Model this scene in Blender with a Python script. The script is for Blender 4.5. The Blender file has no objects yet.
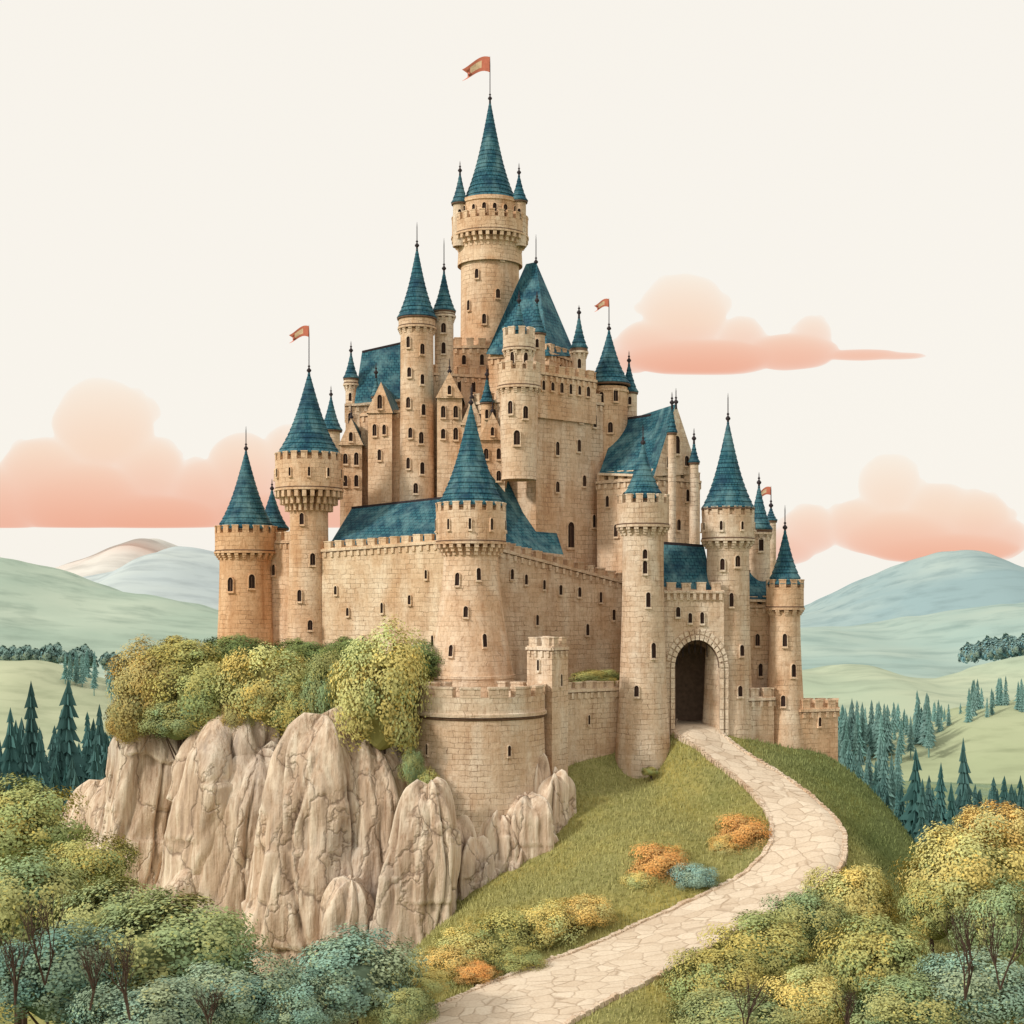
import bpy, math, random, bmesh
import numpy as np
from mathutils import Vector, noise, Matrix
random.seed(7); rng=np.random.default_rng(7)
sc=bpy.context.scene
F=1422.0; HY=610.0
def W(px,py,d): return Vector(((px-512)*d/F, d, (HY-py)*d/F))
def link(o,parent=None):
    sc.collection.objects.link(o)
    if parent: o.parent=parent
    return o
# ---------------------------------------------------------------- materials
def newmat(name,rough=0.85):
    m=bpy.data.materials.new(name); m.use_nodes=True
    nt=m.node_tree; b=nt.nodes['Principled BSDF']
    b.inputs['Roughness'].default_value=rough
    b.inputs['Specular IOR Level'].default_value=0.06
    return m,nt,b
def mix(nt,a,b,f,mode='MIX'):
    n=nt.nodes.new('ShaderNodeMix'); n.data_type='RGBA'; n.blend_type=mode
    for idx,v in ((0,f),(6,a),(7,b)):
        if hasattr(v,'is_linked') : nt.links.new(v,n.inputs[idx])
        else:
            n.inputs[idx].default_value = v if idx==0 else (tuple(v)+(1,) if len(v)==3 else v)
    return n.outputs[2]
def ramp(nt,fac,stops):
    n=nt.nodes.new('ShaderNodeValToRGB'); nt.links.new(fac,n.inputs[0])
    e=n.color_ramp.elements
    while len(e)<len(stops): e.new(0.5)
    for i,(p,c) in enumerate(stops):
        e[i].position=p; e[i].color=(c,c,c,1) if not hasattr(c,'__len__') else tuple(c)+(1,)
    return n.outputs[0]
def noise_n(nt,scale,detail=4,vec=None,rough=0.55,mscale=None):
    n=nt.nodes.new('ShaderNodeTexNoise'); n.inputs['Scale'].default_value=scale
    n.inputs['Detail'].default_value=detail; n.inputs['Roughness'].default_value=rough
    if vec is None:
        vec=nt.nodes.new('ShaderNodeTexCoord').outputs['Object']
    if mscale:
        mp=nt.nodes.new('ShaderNodeMapping'); mp.inputs['Scale'].default_value=mscale
        nt.links.new(vec,mp.inputs[0]); vec=mp.outputs[0]
    nt.links.new(vec,n.inputs['Vector']); return n.outputs['Fac']
def bump(nt,b,h,strength=0.4,dist=0.1,prev=None):
    n=nt.nodes.new('ShaderNodeBump'); n.inputs['Strength'].default_value=strength
    n.inputs['Distance'].default_value=dist; nt.links.new(h,n.inputs['Height'])
    if prev: nt.links.new(prev,n.inputs['Normal'])
    nt.links.new(n.outputs[0],b.inputs['Normal']); return n.outputs[0]
def stone_mat(name,base,mortar,bw=1.05,bh=0.46):
    m,nt,b=newmat(name,0.95)
    uv=nt.nodes.new('ShaderNodeUVMap').outputs[0]
    wob=nt.nodes.new('ShaderNodeTexNoise'); wob.inputs['Scale'].default_value=1.1; wob.inputs['Detail'].default_value=3; nt.links.new(uv,wob.inputs['Vector'])
    va=nt.nodes.new('ShaderNodeVectorMath'); va.operation='MULTIPLY_ADD'
    nt.links.new(wob.outputs['Color'],va.inputs[0]); va.inputs[1].default_value=(0.8,0.34,0); nt.links.new(uv,va.inputs[2])
    br=nt.nodes.new('ShaderNodeTexBrick'); nt.links.new(va.outputs[0],br.inputs['Vector'])
    br.inputs['Scale'].default_value=1; br.inputs['Brick Width'].default_value=bw; br.inputs['Row Height'].default_value=bh
    br.inputs['Mortar Size'].default_value=0.034; br.inputs['Mortar Smooth'].default_value=0.7; br.inputs['Bias'].default_value=-0.3
    br.inputs['Color1'].default_value=(1,1,1,1); br.inputs['Color2'].default_value=(0.80,0.74,0.69,1); br.inputs['Mortar'].default_value=(1,1,1,1)
    oc=nt.nodes.new('ShaderNodeObjectInfo').outputs['Color']
    n1=noise_n(nt,0.22,4)
    c=mix(nt,base,tuple(x*y for x,y in zip(base,(0.84,0.73,0.64))),ramp(nt,n1,[(0.40,0),(0.66,1)]))
    c=mix(nt,c,(0.88,0.79,0.66),ramp(nt,noise_n(nt,0.5,4,mscale=(1,1,0.35)),[(0.46,0),(0.70,0.75)]))
    c=mix(nt,c,br.outputs['Color'],0.85,'MULTIPLY')
    patch=ramp(nt,noise_n(nt,0.6,5),[(0.38,0.06),(0.62,0.85)])
    mm=nt.nodes.new('ShaderNodeMath'); mm.operation='MULTIPLY'; nt.links.new(br.outputs['Fac'],mm.inputs[0]); nt.links.new(patch,mm.inputs[1])
    c=mix(nt,c,mortar,mm.outputs[0])
    # fine hatch-like weathering, two directions
    c=mix(nt,c,(0.76,0.70,0.65),ramp(nt,noise_n(nt,4,5,rough=0.75),[(0.46,0),(0.68,0.75)]),'MULTIPLY')
    c=mix(nt,c,(0.70,0.60,0.53),ramp(nt,noise_n(nt,5,3,mscale=(2.2,2.2,0.25)),[(0.55,0),(0.68,0.7)]),'MULTIPLY')
    c=mix(nt,c,(0.62,0.51,0.44),ramp(nt,noise_n(nt,0.9,4,mscale=(1.5,1.5,0.12)),[(0.53,0),(0.74,0.6)]),'MULTIPLY')
    c=mix(nt,c,oc,1.0,'MULTIPLY')
    nt.links.new(c,b.inputs['Base Color'])
    inv=nt.nodes.new('ShaderNodeMath'); inv.operation='SUBTRACT'; inv.inputs[0].default_value=1; nt.links.new(mm.outputs[0],inv.inputs[1])
    p=bump(nt,b,inv.outputs[0],0.35,0.05)
    bump(nt,b,noise_n(nt,2.5,5,rough=0.7),0.6,0.15,p)
    return m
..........
**DO THIS:**
Repeat the material above word for word, please, apart from its images.

**FINAL ANSWER:**
Model this scene in Blender with a Python script. The script is for Blender 4.5. The Blender file has no objects yet.
import bpy, math, random, bmesh
import numpy as np
from mathutils import Vector, noise, Matrix
random.seed(7); rng=np.random.default_rng(7)
sc=bpy.context.scene
F=1422.0; HY=610.0
def W(px,py,d): return Vector(((px-512)*d/F, d, (HY-py)*d/F))
def link(o,parent=None):
    sc.collection.objects.link(o)
    if parent: o.parent=parent
    return o
# ---------------------------------------------------------------- materials
def newmat(name,rough=0.85):
    m=bpy.data.materials.new(name); m.use_nodes=True
    nt=m.node_tree; b=nt.nodes['Principled BSDF']
    b.inputs['Roughness'].default_value=rough
    b.inputs['Specular IOR Level'].default_value=0.06
    return m,nt,b
def mix(nt,a,b,f,mode='MIX'):
    n=nt.nodes.new('ShaderNodeMix'); n.data_type='RGBA'; n.blend_type=mode
    for idx,v in ((0,f),(6,a),(7,b)):
        if hasattr(v,'is_linked') : nt.links.new(v,n.inputs[idx])
        else:
            n.inputs[idx].default_value = v if idx==0 else (tuple(v)+(1,) if len(v)==3 else v)
    return n.outputs[2]
def ramp(nt,fac,stops):
    n=nt.nodes.new('ShaderNodeValToRGB'); nt.links.new(fac,n.inputs[0])
    e=n.color_ramp.elements
    while len(e)<len(stops): e.new(0.5)
    for i,(p,c) in enumerate(stops):
        e[i].position=p; e[i].color=(c,c,c,1) if not hasattr(c,'__len__') else tuple(c)+(1,)
    return n.outputs[0]
def noise_n(nt,scale,detail=4,vec=None,rough=0.55,mscale=None):
    n=nt.nodes.new('ShaderNodeTexNoise'); n.inputs['Scale'].default_value=scale
    n.inputs['Detail'].default_value=detail; n.inputs['Roughness'].default_value=rough
    if vec is None:
        vec=nt.nodes.new('ShaderNodeTexCoord').outputs['Object']
    if mscale:
        mp=nt.nodes.new('ShaderNodeMapping'); mp.inputs['Scale'].default_value=mscale
        nt.links.new(vec,mp.inputs[0]); vec=mp.outputs[0]
    nt.links.new(vec,n.inputs['Vector']); return n.outputs['Fac']
def bump(nt,b,h,strength=0.4,dist=0.1,prev=None):
    n=nt.nodes.new('ShaderNodeBump'); n.inputs['Strength'].default_value=strength
    n.inputs['Distance'].default_value=dist; nt.links.new(h,n.inputs['Height'])
    if prev: nt.links.new(prev,n.inputs['Normal'])
    nt.links.new(n.outputs[0],b.inputs['Normal']); return n.outputs[0]
def stone_mat(name,base,mortar,bw=1.05,bh=0.46):
    m,nt,b=newmat(name,0.95)
    uv=nt.nodes.new('ShaderNodeUVMap').outputs[0]
    wob=nt.nodes.new('ShaderNodeTexNoise'); wob.inputs['Scale'].default_value=1.1; wob.inputs['Detail'].default_value=3; nt.links.new(uv,wob.inputs['Vector'])
    va=nt.nodes.new('ShaderNodeVectorMath'); va.operation='MULTIPLY_ADD'
    nt.links.new(wob.outputs['Color'],va.inputs[0]); va.inputs[1].default_value=(0.8,0.34,0); nt.links.new(uv,va.inputs[2])
    br=nt.nodes.new('ShaderNodeTexBrick'); nt.links.new(va.outputs[0],br.inputs['Vector'])
    br.inputs['Scale'].default_value=1; br.inputs['Brick Width'].default_value=bw; br.inputs['Row Height'].default_value=bh
    br.inputs['Mortar Size'].default_value=0.034; br.inputs['Mortar Smooth'].default_value=0.7; br.inputs['Bias'].default_value=-0.3
    br.inputs['Color1'].default_value=(1,1,1,1); br.inputs['Color2'].default_value=(0.80,0.74,0.69,1); br.inputs['Mortar'].default_value=(1,1,1,1)
    oc=nt.nodes.new('ShaderNodeObjectInfo').outputs['Color']
    n1=noise_n(nt,0.22,4)
    c=mix(nt,base,tuple(x*y for x,y in zip(base,(0.84,0.73,0.64))),ramp(nt,n1,[(0.40,0),(0.66,1)]))
    c=mix(nt,c,(0.88,0.79,0.66),ramp(nt,noise_n(nt,0.5,4,mscale=(1,1,0.35)),[(0.46,0),(0.70,0.75)]))
    c=mix(nt,c,br.outputs['Color'],0.85,'MULTIPLY')
    patch=ramp(nt,noise_n(nt,0.6,5),[(0.38,0.06),(0.62,0.85)])
    mm=nt.nodes.new('ShaderNodeMath'); mm.operation='MULTIPLY'; nt.links.new(br.outputs['Fac'],mm.inputs[0]); nt.links.new(patch,mm.inputs[1])
    c=mix(nt,c,mortar,mm.outputs[0])
    # fine hatch-like weathering, two directions
    c=mix(nt,c,(0.76,0.70,0.65),ramp(nt,noise_n(nt,4,5,rough=0.75),[(0.46,0),(0.68,0.75)]),'MULTIPLY')
    c=mix(nt,c,(0.70,0.60,0.53),ramp(nt,noise_n(nt,5,3,mscale=(2.2,2.2,0.25)),[(0.55,0),(0.68,0.7)]),'MULTIPLY')
    c=mix(nt,c,(0.62,0.51,0.44),ramp(nt,noise_n(nt,0.9,4,mscale=(1.5,1.5,0.12)),[(0.53,0),(0.74,0.6)]),'MULTIPLY')
    c=mix(nt,c,oc,1.0,'MULTIPLY')
    nt.links.new(c,b.inputs['Base Color'])
    inv=nt.nodes.new('ShaderNodeMath'); inv.operation='SUBTRACT'; inv.inputs[0].default_value=1; nt.links.new(mm.outputs[0],inv.inputs[1])
    p=bump(nt,b,inv.outputs[0],0.35,0.05)
    bump(nt,b,noise_n(nt,2.5,5,rough=0.7),0.6,0.15,p)
    return m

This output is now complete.